Business owners should be mindful of any new regulations coming out of the Department of Labor, and need to think about becoming more politically engaged, Spencer says.

“I think a lot of companies assume that what happens in Washington doesn’t really impact them, and in past years, that may have been at least somewhat true,” he says. “But what’s happening here, now, this is just the beginning.”


Bego’s Book

Devil At My Doorstep: Protecting Employee Rights

In 2006, Dave Bego, president of Indianapolis-based EMS, was paying his employees above-average wages and providing sick days and health benefits — because he believed that was the right way to treat employees. With 5,000 employees in 33 states, EMS was a thriving contract cleaning company Bego had built from the ground up. But business as usual changed abruptly when SEIU came to town with a corporate campaign. It all started with the union’s request for Bego to sign a neutrality agreement.

“I’ve been a tremendously strong believer in, and consider myself a patriot when it comes to, personal freedoms in our country. And when I looked at this agreement, and if I signed it, I would unilaterally take away my employees’ right to a secret election.
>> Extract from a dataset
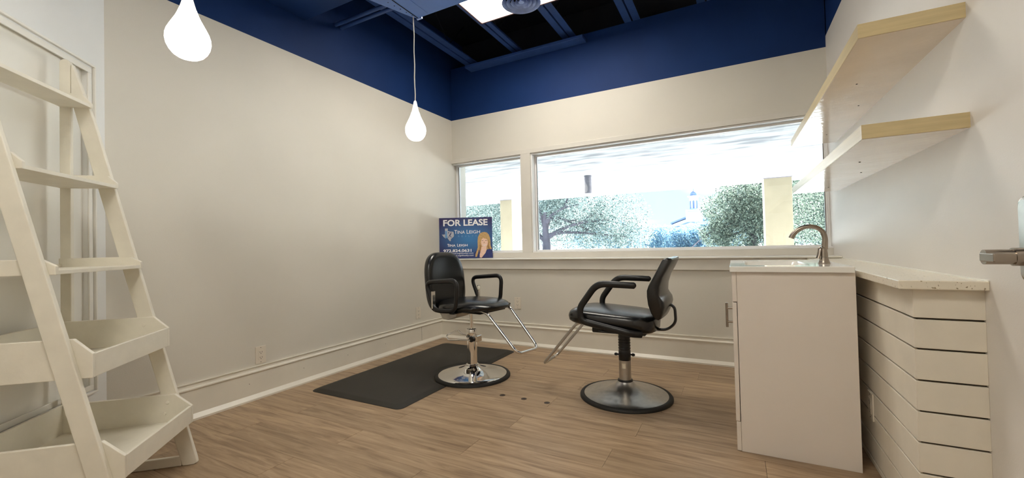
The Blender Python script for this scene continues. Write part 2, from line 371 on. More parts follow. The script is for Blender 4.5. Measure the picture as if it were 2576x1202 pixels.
MB().box(-.1, .1, -.005, .005, .028, .034).build('vent_bar', m_deck, ve)

# pendants
m_bulb = P('opal_glass_lit', (.95,.93,.9), .25, emit=(1.0, .93, .84), estr=PENDANT)
m_neck = P('opal_glass_neck', (.86,.82,.78), .2, var=.02, emit=(1.0,.9,.82), estr=.45)
def pendant(x, y, z0, ztop, rmax, label):
    t = thing('pendant_lamp', label, 'pendant lamp', (x, y, z0))
    k = rmax/.0735
    pr = [(.0,.0),(.020,.001),(.036,.006),(.050,.016),(.062,.032),(.070,.050),(.0735,.070),(.0728,.088),(.068,.106),(.060,.124),(.050,.145),(.0425,.160),(.0345,.180),(.028,.200)]
    pn = [(.028,.200),(.022,.222),(.0165,.245),(.0125,.265),(.0098,.278),(.005,.284),(.0,.284)]
    MB().lathe([(a*k, b) for a, b in pr], n=48, cap=False).build('lamp_shade', m_bulb, t, smooth=True)
    MB().lathe([(a*k, b) for a, b in pn], n=48, cap=False).build('shade_neck', m_neck, t, smooth=True)
    path = [(0.002*math.sin(i*1.3), 0.0, .282+(ztop-z0-.282)*i/14) for i in range(15)]
    MB().tube(path, .0035, 8).build('cord', m_cable, t, smooth=True)
    if ztop > 3: MB().lathe([(.02,0),(.055,.01),(.06,.025)], (0,0,3.475-z0), 24).build('ceiling_canopy', m_white, t, smooth=True)
    return t
pendant(-1.955, 2.277, 1.757, 2.639, .072, 'small-looking white teardrop pendant lamp by the window corner, hanging under the duct')
pendant(-1.92, .872, 1.786, 3.49, .076, 'large-looking white teardrop pendant lamp close to the ladder shelf')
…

I would give that up,” Bego says. “And what I told the union brass when they were here in Indianapolis talking to me, is: ‘I don’t feel it is my right to give up the personal freedoms of my employees and I am not going to sign that agreement. I will never sign it.’”

Bego says he wrote the book not to be an author, but because he was appalled at what SEIU did to his employees, customers, and to him. He describes in detail the many tactics used to coerce and intimidate customers, employees and even colleagues and neighbors. Now, he has become somewhat of a poster child for the card check resistance movement.

“I feel it’s my obligation to tell the human side of the story, to tell the tragedy that’s happening, so that people wake up to what’s going on — because if we don’t wake up and they get these things through it’s going to destroy the business community,” Bego says.